Collective Defense: A U.S. Cyber Command Perspective


In November 2020, more than 158 million Americans voted in our national elections. Because voting is so foundational to our democratic republic, Americans must have confidence that our election processes and outcomes are free of foreign interference and that covert foreign attempts to influence voters are mitigated. Four years earlier, malicious cyber actors sought to influence voters using operations in cyberspace.


Determined to prevent similar activities during the 2018 and 2020 national elections, agencies across the U.S. government established a cross-functional and collaborative team to identify threats, share information and coordinate actions. These agencies included the Cybersecurity and Infrastructure Security Agency, Federal Bureau of Investigation, National Security Agency, and United States Cyber Command (USCYBERCOM).

Additionally, the team worked closely with allied nations and industry partners to advance its efforts. This is an example of the type of collective defense required to safeguard our democratic processes and nation as a whole.  

To defend our nation in cyberspace, USCYBERCOM executes a “defend forward” strategic and operational approach. Because of the inherent global nature of the cyberspace domain, the majority of threats to our nation originate in foreign cyberspace, also known as red space. Combating 21st century threats requires speed and agility — and partnerships — to seek and locate adversaries in red space before they can harm U.S. and allied data systems, weapon systems and networks. 

Simply put, we want to take out the archer rather than dodge the arrows. The intelligence gathered during our operations is also shared across agencies and with partners and allies to develop a common situational awareness of possible threats, advance unity of effort, and enable an integrated and synchronized response. 

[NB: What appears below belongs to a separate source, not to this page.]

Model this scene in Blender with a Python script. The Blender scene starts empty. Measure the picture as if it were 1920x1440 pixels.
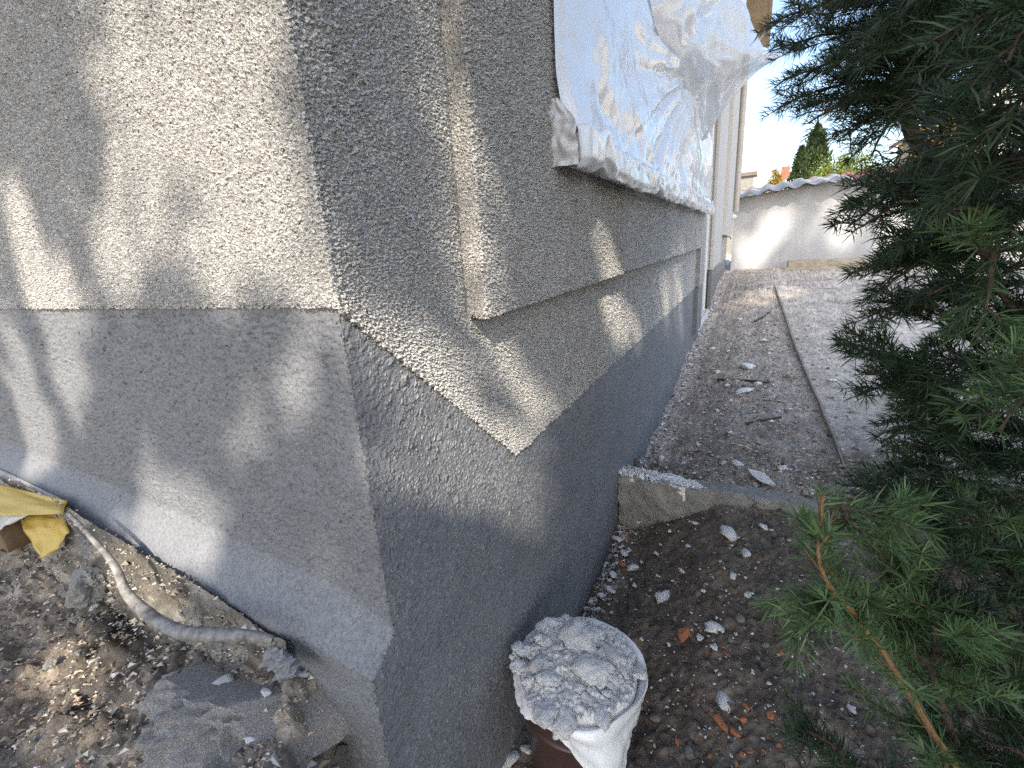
import bpy, math, random
import numpy as np
from mathutils import Matrix, Vector

S = bpy.context.scene
COL = S.collection
rng = np.random.default_rng(7)
random.seed(7)

# ------------------------------------------------------------------ camera
F, YAW, PITCH, ROLL = 867.416, 0.484, -0.288, -0.068          # F in pixels of a 1920 wide frame
CAM = np.array([0.516, -0.473, 0.066])
_fw = np.array([-math.sin(YAW)*math.cos(PITCH), math.cos(YAW)*math.cos(PITCH), math.sin(PITCH)])
_r = np.cross(_fw, [0, 0, 1.]); _r /= np.linalg.norm(_r); _u = np.cross(_r, _fw)
_c, _s = math.cos(ROLL), math.sin(ROLL)
RR = np.array([_c*_r + _s*_u, -_s*_r + _c*_u, _fw])
cd = bpy.data.cameras.new('camera'); cam = bpy.data.objects.new('camera', cd); COL.objects.link(cam)
cd.sensor_width = 36; cd.lens = F/1920*36; cd.clip_start = 0.02; cd.clip_end = 2000
M = Matrix.Identity(4)
for i in range(3):
    M[i][0], M[i][1], M[i][2], M[i][3] = RR[0][i], RR[1][i], -RR[2][i], CAM[i]
cam.matrix_world = M
S.camera = cam

# ------------------------------------------------------------------ sky, sun, exposure
SUN_EL, SUN_A = math.radians(38), math.radians(24)            # sun stands behind the camera, a little to the right
SUN = np.array([math.cos(SUN_EL)*math.sin(SUN_A), -math.cos(SUN_EL)*math.cos(SUN_A), math.sin(SUN_EL)])
w = bpy.data.worlds.new('World'); S.world = w; w.use_nodes = True
nt = w.node_tree
bg = nt.nodes['Background']; sky = nt.nodes.new('ShaderNodeTexSky')
sky.sky_type = 'NISHITA'; sky.sun_disc = False; sky.sun_elevation = SUN_EL
sky.sun_rotation = math.atan2(SUN[0], SUN[1]); sky.air_density = 1.0; sky.dust_density = 1.8; sky.ozone_density = 1.0
nt.links.new(sky.outputs[0], bg.inputs[0]); bg.inputs[1].default_value = 0.15
sd = bpy.data.lights.new('sun', 'SUN'); sd.energy = 3.3; sd.angle = math.radians(0.55); sd.color = (1.0, .89, .74)
so = bpy.data.objects.new('sun', sd); COL.objects.link(so)
so.rotation_euler = Vector(SUN).to_track_quat('Z', 'Y').to_euler(); so.location = (0, 0, 20)
S.view_settings.view_transform = 'Standard'; S.view_settings.look = 'None'
S.view_settings.gamma = 1; S.view_settings.exposure = 1.42; S.view_settings.use_curve_mapping = False
S.cycles.use_denoising = False; S.cycles.use_light_tree = False; S.cycles.use_adaptive_sampling = False; S.cycles.sample_clamp_indirect = 5; S.cycles.max_bounces = 6; S.cycles.diffuse_bounces = 4; S.cycles.transparent_max_bounces = 8

# ------------------------------------------------------------------ helpers
def ray(px, py):
    return np.array([(px-960)/F, (720-py)/F, 1.]) @ RR
def at(px, py, d):                         # point seen at a pixel of the photograph, d metres deep
    return CAM + ray(px, py)*d
def onplane(px, py, ax, v):                # point on the plane axis=v
    d = ray(px, py); return CAM + d*(v-CAM[ax])/d[ax]
def tag(o, label=None, cat=None, group=None, kind=None):
    if label: o['label'] = label
    if cat: o['category'] = cat
    if group: o['group'] = group
    if kind: o['kind'] = kind
    return o
def thing(name, loc, label, cat, group=None):
    o = bpy.data.objects.new(name, None); COL.objects.link(o); o.location = loc; o.empty_display_size = .1
    return tag(o, label, cat, group)
def mk(name, V, Fc, mat, parent=None, smooth=True, col=None):
    """V (n,3); Fc an (m,k) array or a list of such arrays. One mesh object, in world coordinates."""
    V = np.asarray(V, float)
    fl = Fc if isinstance(Fc, list) else [Fc]
    fl = [np.asarray(a, np.int32) for a in fl if len(a)]
    me = bpy.data.meshes.new(name)
    me.vertices.add(len(V))
    off = np.zeros(3)
    if parent is not None:
        p = parent
        while p is not None: off = off + np.array(p.location); p = p.parent
    me.vertices.foreach_set('co', (V-off).astype(np.float32).ravel())
    nl = sum(a.size for a in fl); npoly = sum(len(a) for a in fl)
    me.loops.add(nl); me.polygons.add(npoly)
    me.loops.foreach_set('vertex_index', np.concatenate([a.ravel() for a in fl]).astype(np.int32))
    tot = np.concatenate([np.full(len(a), a.shape[1], np.int32) for a in fl])
    st = np.concatenate([[0], np.cumsum(tot)[:-1]]).astype(np.int32)
    me.polygons.foreach_set('loop_start', st)
    me.polygons.foreach_set('loop_total', tot)
    me.polygons.foreach_set('use_smooth', np.full(npoly, smooth))
    me.update(calc_edges=True); me.validate()
    if col is not None:
        ca = me.color_attributes.new('tone', 'FLOAT_COLOR', 'POINT')
        c4 = np.ones((len(V), 4), np.float32); c4[:, :3] = col
        ca.data.foreach_set('color', c4.ravel())
    if mat: me.materials.append(mat)
    o = bpy.data.objects.new(name, me); COL.objects.link(o)
    if parent is not None: o.parent = parent
    return o
def gridfaces(nu, nv, mask=None):
    i = np.arange(nu*nv).reshape(nv, nu)
    q = np.stack([i[:-1, :-1], i[:-1, 1:], i[1:, 1:], i[1:, :-1]], -1)
    return q.reshape(-1, 4) if mask is None else q[mask]
def prune(V, Q, col=None):
    used = np.unique(Q); m = np.full(len(V), -1); m[used] = np.arange(len(used))
    return (V[used], m[Q]) if col is None else (V[used], m[Q], col[used])
def boxmb(x0, x1, y0, y1, z0, z1):
    V = [(x, y, z) for z in (z0, z1) for y in (y0, y1) for x in (x0, x1)]
    Q = [(0, 2, 3, 1), (4, 5, 7, 6), (0, 1, 5, 4), (2, 6, 7, 3), (0, 4, 6, 2), (1, 3, 7, 5)]
    return np.array(V, float), np.array(Q)
def box(name, x0, x1, y0, y1, z0, z1, mat, parent=None, bev=0.004):
    V, Q = boxmb(x0, x1, y0, y1, z0, z1)
    o = mk(name, V, Q, mat, parent, smooth=False)
    if bev:
        b = o.modifiers.new('bevel', 'BEVEL'); b.width = bev; b.segments = 2
    return o
def tube(pts, rad, n=6, cap=True):
    pts = np.asarray(pts, float); k = len(pts); rad = np.broadcast_to(rad, (k,))
    T = np.gradient(pts, axis=0); T /= np.linalg.norm(T, axis=1)[:, None]+1e-9
    ref = np.array([0, 0, 1.]) if abs(T[:, 2]).mean() < .8 else np.array([1., 0, 0])
    A = np.cross(T, ref); A /= np.linalg.norm(A, axis=1)[:, None]+1e-9; B = np.cross(T, A)
    an = np.linspace(0, 2*np.pi, n, endpoint=False)
    V = pts[:, None]+rad[:, None, None]*(np.cos(an)[None, :, None]*A[:, None]+np.sin(an)[None, :, None]*B[:, None])
    i = np.arange(k*n).reshape(k, n); j = np.roll(i, -1, 1)
    Q = np.stack([i[:-1], j[:-1], j[1:], i[1:]], -1).reshape(-1, 4)
    V = V.reshape(-1, 3)
    if cap:
        V = np.vstack([V, pts[0], pts[-1]])
        Q = np.vstack([Q, np.stack([np.full(n, k*n), j[0], i[0], i[0]], -1)*1][0:1]) if False else Q
    return V, Q
def join(parts):
    Vs, Qs, o = [], [], 0
    for V, Q in parts:
        Vs.append(V); Qs.append(np.asarray(Q)+o); o += len(V)
    ks = sorted({q.shape[1] for q in Qs})
    return np.vstack(Vs), [np.vstack([q for q in Qs if q.shape[1] == k]) for k in ks]
def smooth_path(ctrl, n=24):
    c = np.asarray(ctrl, float); k = len(c)
    t = np.linspace(0, k-1, n); out = []
    for x in t:
        i = min(int(x), k-2); f = x-i
        p0, p1, p2, p3 = c[max(i-1, 0)], c[i], c[i+1], c[min(i+2, k-1)]
        out.append(.5*(2*p1+(p2-p0)*f+(2*p0-5*p1+4*p2-p3)*f*f+(3*p1-p0-3*p2+p3)*f**3))
    return np.array(out)
def ss(a, b, x): t = np.clip((x-a)/(b-a), 0, 1); return t*t*(3-2*t)

# tileable height textures ------------------------------------------------
def spec(n, fn, seed):
    g = np.random.default_rng(seed)
    f = np.fft.fft2(g.standard_normal((n, n)))
    k = np.fft.fftfreq(n)*n
    out = np.real(np.fft.ifft2(f*fn(k[None, :], k[:, None])))
    return ((out-out.mean())/out.std()).astype(np.float32)
def samp(tex, u, v):                        # u, v in tiles
    n = tex.shape[0]; u = (u % 1)*n; v = (v % 1)*n
    i = np.floor(u).astype(int); j = np.floor(v).astype(int); a = u-i; b = v-j
    i %= n; j %= n; i2 = (i+1) % n; j2 = (j+1) % n
    return tex[j, i]*(1-a)*(1-b)+tex[j, i2]*a*(1-b)+tex[j2, i]*(1-a)*b+tex[j2, i2]*a*b
def band(k0, wd): return lambda kx, ky: np.exp(-((np.hypot(kx, ky)-k0)/wd)**2)
def oband(k0, wd, ang, spread):
    def fn(kx, ky):
        r = np.hypot(kx, ky)+1e-6; th = np.arctan2(ky, kx)-ang
        return np.exp(-((r-k0)/wd)**2)*np.exp(-(np.sin(th)/spread)**2)
    return fn
def red(p): return lambda kx, ky: 1/np.maximum(np.hypot(kx, ky), 1)**p
T_GRAIN = spec(1024, band(122, 70), 1)
T_ROUGH = spec(1024, band(60, 25), 2)
T_LOW = spec(256, red(1.7), 3)
T_LOW2 = spec(512, red(1.25), 4)
T_ST1 = spec(1024, oband(80, 34, math.radians(58), .36), 5)
T_ST2 = spec(1024, oband(78, 34, math.radians(114), .32), 6)
T_ST3 = spec(1024, oband(62, 26, math.radians(165), .36), 8)
T_FINE = spec(512, red(.9), 9)
T_SM = spec(256, lambda kx, ky: (np.hypot(kx, ky) <= 7)/np.maximum(np.hypot(kx, ky), 1)**1.1, 10)
def low(u, v): return samp(T_LOW, u*.5+.13, v*.5+.7)
def stucco_h(u, v):                          # metres of relief; u, v in metres along the wall
    g = samp(T_GRAIN, u/.78, v/.78)+.30*samp(T_GRAIN, v/.61+.3, u/.61)+.35*samp(T_ROUGH, u/.9+.2, v/.9)
    g = np.where(g > 0, np.tanh(g*1.2)*.9, g*.9)
    return .0017*np.clip(g, -2.0, 1.2)+.0008*low(u/.6, v/.6)
def plinth_h(u, v):
    wu = u+.012*low(u/.35, v/.35); wv = v+.012*low(v/.3+.4, u/.3)
    a = samp(T_ST1, wu/.72, wv/.72); b = samp(T_ST2, wu/.72, wv/.72); c = samp(T_ST3, wu/.72, wv/.72)
    m = low(u/.5+.37, v/.5+.11); m1 = np.where(u < 0, ss(.5, 1.5, m), 1-ss(.7, 1.6, m)); m2 = ss(.7, 1.5, low(v/.6, u/.6+.5))
    m2 = np.maximum(m2, np.exp(-(u/.06)**2)*.8*(u > 0))
    n = a*(1-m1)+b*m1; n = n*(1-m2)+c*m2
    patch = .30+.70*ss(-.7, .9, samp(T_ROUGH, u/1.3, v/1.3))
    ridge = np.clip(n-.25, 0, 2.2)**1.15*patch
    gr = samp(T_GRAIN, u/.62, v/.62); pit = np.clip(-gr-1.0, 0, 1.6)
    return .0026*ridge-.0030*pit*np.where(u < 0, 1., .5)+.0005*gr+.0016*low(u/.5, v/.5)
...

Similar to our efforts in other warfighting domains, unity is critical to our success in cyberspace, and partnerships are essential part of that endeavor. It is not surprising, therefore, that partnership is a critical component of the U.S. National Defense Strategy and USCYBERCOM’s strategic approach. Because cyberspace cuts across all aspects of modern society, defending it has been referred to as the “ultimate team sport.” It is essential that we develop, advance and mature our partnerships across the government to include allies, industry, and academia into persistent and collaborative efforts. 

One way USCYBERCOM is developing partnerships under the framework of collective defense is by using hunt forward operations (HFOs). At the invitation of a partner country, we deploy teams of skilled cyber warriors who specialize in hunting malicious cyber activities on partner networks. As part of this effort, our cyber teams gather valuable intelligence and identify potential threats to our own networks while simultaneously enabling the host nation to improve its network defense and resilience. 

At the conclusion of each HFO, the team sends the host nation a report on its vulnerabilities as well as strategies to prevent hacking on its networks. The information the team gathers about adversary tactics, techniques and procedures (TTPs), as well as evidence of malware attempting to compromise systems, is also shared with the global cybersecurity enterprise. In some instances, HFOs yield malware samples that USCYBERCOM can publicly disclose so that domestic and allied networks may better defend against future compromises. HFOs began in 2018 as part of our election defense efforts and now are conducted around the globe. 

An additional way to improve our partnerships for collective defense is through exercises to develop interoperability and readiness. As with any military operation, it is important that allied and partner countries continuously train together to become familiar with each other’s strengths, weaknesses and TTPs. Our goal is to operate together seamlessly.

In November 2021, USCYBERCOM hosted its largest combined and multinational cyber exercise to date, Cyber Flag 21-1. This series of exercises tests and enhances the defensive skills and capabilities of more than 200 cyber warriors from 23 countries by exposing them to a challenging cyberspace scenario. With these exercises, we are honing the coalition qualities necessary — speed, precision, agility and unity of effort — to defend our nations collectively. 

Adequate defense in cyberspace also requires a close partnership with private industry. USCYBERCOM interacts with private industry through two primary programs: Under Advisement and Dreamport. Under Advisement is an overt, voluntary and mutually beneficial private sector information sharing program. Dreamport is an unclassified innovation center that allows USCYBERCOM to interact with members of industry and academia to share ideas and provide innovative solutions to cybersecurity problems. Both programs directly contribute to USCYBERCOM’s ability to defend our nation in cyberspace and continue to grow in scope and scale.

Dreamport is just one of the ways USCYBERCOM capitalizes on our partnerships with academia. The command recently established a formal Academic Engagement Network with 91 institutions. The network will enable collaboration on innovative solutions to technical challenges and new analytic insights about malicious cyber actors, supporting our collective defense efforts. The network will also improve workforce recruiting by highlighting opportunities for students to serve in exciting military and civilian cybersecurity careers. 

Ultimately, the ability to defend the U.S. Department of Defense’s networks and our nation as a whole against malicious cyber actors requires a collective approach. This collective approach requires close partnerships among governmental agencies, our allies, industry and academia.

Our ability to share information seamlessly and rapidly, persistently train and conduct operations together, and develop innovative approaches to all our cybersecurity challenges is vital to our ability to successfully execute our mission of cybersecurity and defense in the 21st century.